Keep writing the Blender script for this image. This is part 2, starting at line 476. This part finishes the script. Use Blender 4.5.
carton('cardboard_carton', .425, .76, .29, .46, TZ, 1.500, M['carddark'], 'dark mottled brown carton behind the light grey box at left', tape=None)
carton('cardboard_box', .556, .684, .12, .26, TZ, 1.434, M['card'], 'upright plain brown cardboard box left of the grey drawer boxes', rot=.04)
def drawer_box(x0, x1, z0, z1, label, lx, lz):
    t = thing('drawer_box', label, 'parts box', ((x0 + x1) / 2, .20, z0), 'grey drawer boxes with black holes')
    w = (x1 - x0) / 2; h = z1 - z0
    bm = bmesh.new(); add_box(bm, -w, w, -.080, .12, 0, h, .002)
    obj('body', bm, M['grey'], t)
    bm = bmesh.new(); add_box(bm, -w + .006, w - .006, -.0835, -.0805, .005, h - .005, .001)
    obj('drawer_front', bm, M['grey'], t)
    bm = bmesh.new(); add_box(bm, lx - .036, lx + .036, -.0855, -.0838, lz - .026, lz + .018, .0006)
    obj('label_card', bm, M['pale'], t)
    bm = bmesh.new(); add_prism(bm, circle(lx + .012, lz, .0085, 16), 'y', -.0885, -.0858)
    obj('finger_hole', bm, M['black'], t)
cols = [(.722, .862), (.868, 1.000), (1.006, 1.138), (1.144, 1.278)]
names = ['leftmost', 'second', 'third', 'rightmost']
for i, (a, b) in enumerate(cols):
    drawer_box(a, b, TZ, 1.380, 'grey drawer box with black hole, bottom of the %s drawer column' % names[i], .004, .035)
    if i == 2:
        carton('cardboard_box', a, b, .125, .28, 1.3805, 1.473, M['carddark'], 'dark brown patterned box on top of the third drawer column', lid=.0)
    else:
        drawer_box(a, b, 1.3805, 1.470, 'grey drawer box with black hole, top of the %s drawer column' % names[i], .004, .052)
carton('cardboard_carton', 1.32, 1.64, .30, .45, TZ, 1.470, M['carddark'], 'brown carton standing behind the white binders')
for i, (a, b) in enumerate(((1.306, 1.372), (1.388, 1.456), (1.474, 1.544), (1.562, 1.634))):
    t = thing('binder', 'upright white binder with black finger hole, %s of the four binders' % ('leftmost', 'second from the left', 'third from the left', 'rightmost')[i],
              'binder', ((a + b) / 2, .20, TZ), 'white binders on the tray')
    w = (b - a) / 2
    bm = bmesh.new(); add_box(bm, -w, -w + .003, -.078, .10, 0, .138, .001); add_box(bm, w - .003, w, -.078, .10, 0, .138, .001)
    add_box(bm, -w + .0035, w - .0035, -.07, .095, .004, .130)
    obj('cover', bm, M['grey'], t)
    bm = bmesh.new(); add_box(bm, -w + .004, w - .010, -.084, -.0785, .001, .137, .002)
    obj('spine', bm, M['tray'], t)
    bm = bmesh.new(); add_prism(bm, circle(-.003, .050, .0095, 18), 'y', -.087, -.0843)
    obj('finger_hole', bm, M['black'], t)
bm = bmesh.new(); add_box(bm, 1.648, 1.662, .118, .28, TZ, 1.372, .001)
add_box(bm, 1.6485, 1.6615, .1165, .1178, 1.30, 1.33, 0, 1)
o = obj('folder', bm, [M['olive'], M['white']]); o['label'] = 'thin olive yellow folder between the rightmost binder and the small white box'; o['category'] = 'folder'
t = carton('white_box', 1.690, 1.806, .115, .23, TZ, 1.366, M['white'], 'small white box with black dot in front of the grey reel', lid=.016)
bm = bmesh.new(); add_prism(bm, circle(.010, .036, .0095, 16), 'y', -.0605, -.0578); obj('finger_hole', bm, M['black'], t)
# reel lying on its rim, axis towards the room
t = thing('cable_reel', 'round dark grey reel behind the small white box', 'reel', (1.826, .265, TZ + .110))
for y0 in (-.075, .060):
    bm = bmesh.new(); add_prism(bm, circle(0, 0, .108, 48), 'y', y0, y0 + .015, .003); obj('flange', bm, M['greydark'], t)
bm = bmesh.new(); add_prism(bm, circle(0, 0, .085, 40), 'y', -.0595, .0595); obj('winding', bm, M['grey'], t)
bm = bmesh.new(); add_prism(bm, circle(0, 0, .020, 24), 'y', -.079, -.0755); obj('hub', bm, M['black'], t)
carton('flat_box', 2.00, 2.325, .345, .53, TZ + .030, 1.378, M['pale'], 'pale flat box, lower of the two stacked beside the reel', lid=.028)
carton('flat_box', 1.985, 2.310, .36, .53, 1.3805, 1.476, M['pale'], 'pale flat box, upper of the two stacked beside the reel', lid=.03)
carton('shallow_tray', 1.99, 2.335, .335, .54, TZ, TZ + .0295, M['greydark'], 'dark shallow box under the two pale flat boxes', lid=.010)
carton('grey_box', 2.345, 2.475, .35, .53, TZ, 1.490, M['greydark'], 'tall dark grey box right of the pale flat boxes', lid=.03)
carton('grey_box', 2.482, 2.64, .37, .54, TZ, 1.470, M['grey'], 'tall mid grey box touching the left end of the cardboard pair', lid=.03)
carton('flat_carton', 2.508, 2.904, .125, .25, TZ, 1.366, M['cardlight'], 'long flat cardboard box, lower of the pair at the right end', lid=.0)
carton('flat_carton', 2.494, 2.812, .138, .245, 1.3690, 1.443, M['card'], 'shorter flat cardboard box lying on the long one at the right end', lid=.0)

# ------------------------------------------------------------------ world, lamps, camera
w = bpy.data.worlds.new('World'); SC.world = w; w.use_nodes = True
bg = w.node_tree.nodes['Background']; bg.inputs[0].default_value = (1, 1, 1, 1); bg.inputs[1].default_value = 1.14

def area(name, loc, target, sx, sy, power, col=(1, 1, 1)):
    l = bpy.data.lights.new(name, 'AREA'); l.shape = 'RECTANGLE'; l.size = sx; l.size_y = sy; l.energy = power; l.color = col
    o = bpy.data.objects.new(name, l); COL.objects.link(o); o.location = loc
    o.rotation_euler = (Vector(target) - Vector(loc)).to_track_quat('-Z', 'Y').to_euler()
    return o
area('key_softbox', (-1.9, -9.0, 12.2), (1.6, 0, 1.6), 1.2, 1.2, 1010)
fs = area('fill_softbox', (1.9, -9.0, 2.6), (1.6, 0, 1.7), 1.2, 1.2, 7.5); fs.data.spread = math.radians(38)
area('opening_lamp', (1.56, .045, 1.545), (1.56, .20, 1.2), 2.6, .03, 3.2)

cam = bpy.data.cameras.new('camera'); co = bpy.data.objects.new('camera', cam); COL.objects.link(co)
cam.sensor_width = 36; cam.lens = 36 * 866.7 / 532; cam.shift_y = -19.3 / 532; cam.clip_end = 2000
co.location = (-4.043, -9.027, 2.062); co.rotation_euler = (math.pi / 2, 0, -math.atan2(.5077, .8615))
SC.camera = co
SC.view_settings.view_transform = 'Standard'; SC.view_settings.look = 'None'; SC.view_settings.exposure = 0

____

Please reproduce each line exactly as written.

● RESULT FOR THIS EXERCISE
Keep writing the Blender script for this image. This is part 2, starting at line 476. This part finishes the script. Use Blender 4.5.
carton('cardboard_carton', .425, .76, .29, .46, TZ, 1.500, M['carddark'], 'dark mottled brown carton behind the light grey box at left', tape=None)
carton('cardboard_box', .556, .684, .12, .26, TZ, 1.434, M['card'], 'upright plain brown cardboard box left of the grey drawer boxes', rot=.04)
def drawer_box(x0, x1, z0, z1, label, lx, lz):
    t = thing('drawer_box', label, 'parts box', ((x0 + x1) / 2, .20, z0), 'grey drawer boxes with black holes')
    w = (x1 - x0) / 2; h = z1 - z0
    bm = bmesh.new(); add_box(bm, -w, w, -.080, .12, 0, h, .002)
    obj('body', bm, M['grey'], t)
    bm = bmesh.new(); add_box(bm, -w + .006, w - .006, -.0835, -.0805, .005, h - .005, .001)
    obj('drawer_front', bm, M['grey'], t)
    bm = bmesh.new(); add_box(bm, lx - .036, lx + .036, -.0855, -.0838, lz - .026, lz + .018, .0006)
    obj('label_card', bm, M['pale'], t)
    bm = bmesh.new(); add_prism(bm, circle(lx + .012, lz, .0085, 16), 'y', -.0885, -.0858)
    obj('finger_hole', bm, M['black'], t)
cols = [(.722, .862), (.868, 1.000), (1.006, 1.138), (1.144, 1.278)]
names = ['leftmost', 'second', 'third', 'rightmost']
for i, (a, b) in enumerate(cols):
    drawer_box(a, b, TZ, 1.380, 'grey drawer box with black hole, bottom of the %s drawer column' % names[i], .004, .035)
    if i == 2:
        carton('cardboard_box', a, b, .125, .28, 1.3805, 1.473, M['carddark'], 'dark brown patterned box on top of the third drawer column', lid=.0)
    else:
        drawer_box(a, b, 1.3805, 1.470, 'grey drawer box with black hole, top of the %s drawer column' % names[i], .004, .052)
carton('cardboard_carton', 1.32, 1.64, .30, .45, TZ, 1.470, M['carddark'], 'brown carton standing behind the white binders')
for i, (a, b) in enumerate(((1.306, 1.372), (1.388, 1.456), (1.474, 1.544), (1.562, 1.634))):
    t = thing('binder', 'upright white binder with black finger hole, %s of the four binders' % ('leftmost', 'second from the left', 'third from the left', 'rightmost')[i],
              'binder', ((a + b) / 2, .20, TZ), 'white binders on the tray')
    w = (b - a) / 2
    bm = bmesh.new(); add_box(bm, -w, -w + .003, -.078, .10, 0, .138, .001); add_box(bm, w - .003, w, -.078, .10, 0, .138, .001)
    add_box(bm, -w + .0035, w - .0035, -.07, .095, .004, .130)
    obj('cover', bm, M['grey'], t)
    bm = bmesh.new(); add_box(bm, -w + .004, w - .010, -.084, -.0785, .001, .137, .002)
    obj('spine', bm, M['tray'], t)
    bm = bmesh.new(); add_prism(bm, circle(-.003, .050, .0095, 18), 'y', -.087, -.0843)
    obj('finger_hole', bm, M['black'], t)
bm = bmesh.new(); add_box(bm, 1.648, 1.662, .118, .28, TZ, 1.372, .001)
add_box(bm, 1.6485, 1.6615, .1165, .1178, 1.30, 1.33, 0, 1)
o = obj('folder', bm, [M['olive'], M['white']]); o['label'] = 'thin olive yellow folder between the rightmost binder and the small white box'; o['category'] = 'folder'
t = carton('white_box', 1.690, 1.806, .115, .23, TZ, 1.366, M['white'], 'small white box with black dot in front of the grey reel', lid=.016)
bm = bmesh.new(); add_prism(bm, circle(.010, .036, .0095, 16), 'y', -.0605, -.0578); obj('finger_hole', bm, M['black'], t)
# reel lying on its rim, axis towards the room
t = thing('cable_reel', 'round dark grey reel behind the small white box', 'reel', (1.826, .265, TZ + .110))
for y0 in (-.075, .060):
    bm = bmesh.new(); add_prism(bm, circle(0, 0, .108, 48), 'y', y0, y0 + .015, .003); obj('flange', bm, M['greydark'], t)
bm = bmesh.new(); add_prism(bm, circle(0, 0, .085, 40), 'y', -.0595, .0595); obj('winding', bm, M['grey'], t)
bm = bmesh.new(); add_prism(bm, circle(0, 0, .020, 24), 'y', -.079, -.0755); obj('hub', bm, M['black'], t)
carton('flat_box', 2.00, 2.325, .345, .53, TZ + .030, 1.378, M['pale'], 'pale flat box, lower of the two stacked beside the reel', lid=.028)
carton('flat_box', 1.985, 2.310, .36, .53, 1.3805, 1.476, M['pale'], 'pale flat box, upper of the two stacked beside the reel', lid=.03)
carton('shallow_tray', 1.99, 2.335, .335, .54, TZ, TZ + .0295, M['greydark'], 'dark shallow box under the two pale flat boxes', lid=.010)
carton('grey_box', 2.345, 2.475, .35, .53, TZ, 1.490, M['greydark'], 'tall dark grey box right of the pale flat boxes', lid=.03)
carton('grey_box', 2.482, 2.64, .37, .54, TZ, 1.470, M['grey'], 'tall mid grey box touching the left end of the cardboard pair', lid=.03)
carton('flat_carton', 2.508, 2.904, .125, .25, TZ, 1.366, M['cardlight'], 'long flat cardboard box, lower of the pair at the right end', lid=.0)
carton('flat_carton', 2.494, 2.812, .138, .245, 1.3690, 1.443, M['card'], 'shorter flat cardboard box lying on the long one at the right end', lid=.0)

# ------------------------------------------------------------------ world, lamps, camera
w = bpy.data.worlds.new('World'); SC.world = w; w.use_nodes = True
bg = w.node_tree.nodes['Background']; bg.inputs[0].default_value = (1, 1, 1, 1); bg.inputs[1].default_value = 1.14

def area(name, loc, target, sx, sy, power, col=(1, 1, 1)):
    l = bpy.data.lights.new(name, 'AREA'); l.shape = 'RECTANGLE'; l.size = sx; l.size_y = sy; l.energy = power; l.color = col
    o = bpy.data.objects.new(name, l); COL.objects.link(o); o.location = loc
    o.rotation_euler = (Vector(target) - Vector(loc)).to_track_quat('-Z', 'Y').to_euler()
    return o
area('key_softbox', (-1.9, -9.0, 12.2), (1.6, 0, 1.6), 1.2, 1.2, 1010)
fs = area('fill_softbox', (1.9, -9.0, 2.6), (1.6, 0, 1.7), 1.2, 1.2, 7.5); fs.data.spread = math.radians(38)
area('opening_lamp', (1.56, .045, 1.545), (1.56, .20, 1.2), 2.6, .03, 3.2)

cam = bpy.data.cameras.new('camera'); co = bpy.data.objects.new('camera', cam); COL.objects.link(co)
cam.sensor_width = 36; cam.lens = 36 * 866.7 / 532; cam.shift_y = -19.3 / 532; cam.clip_end = 2000
co.location = (-4.043, -9.027, 2.062); co.rotation_euler = (math.pi / 2, 0, -math.atan2(.5077, .8615))
SC.camera = co
SC.view_settings.view_transform = 'Standard'; SC.view_settings.look = 'None'; SC.view_settings.exposure = 0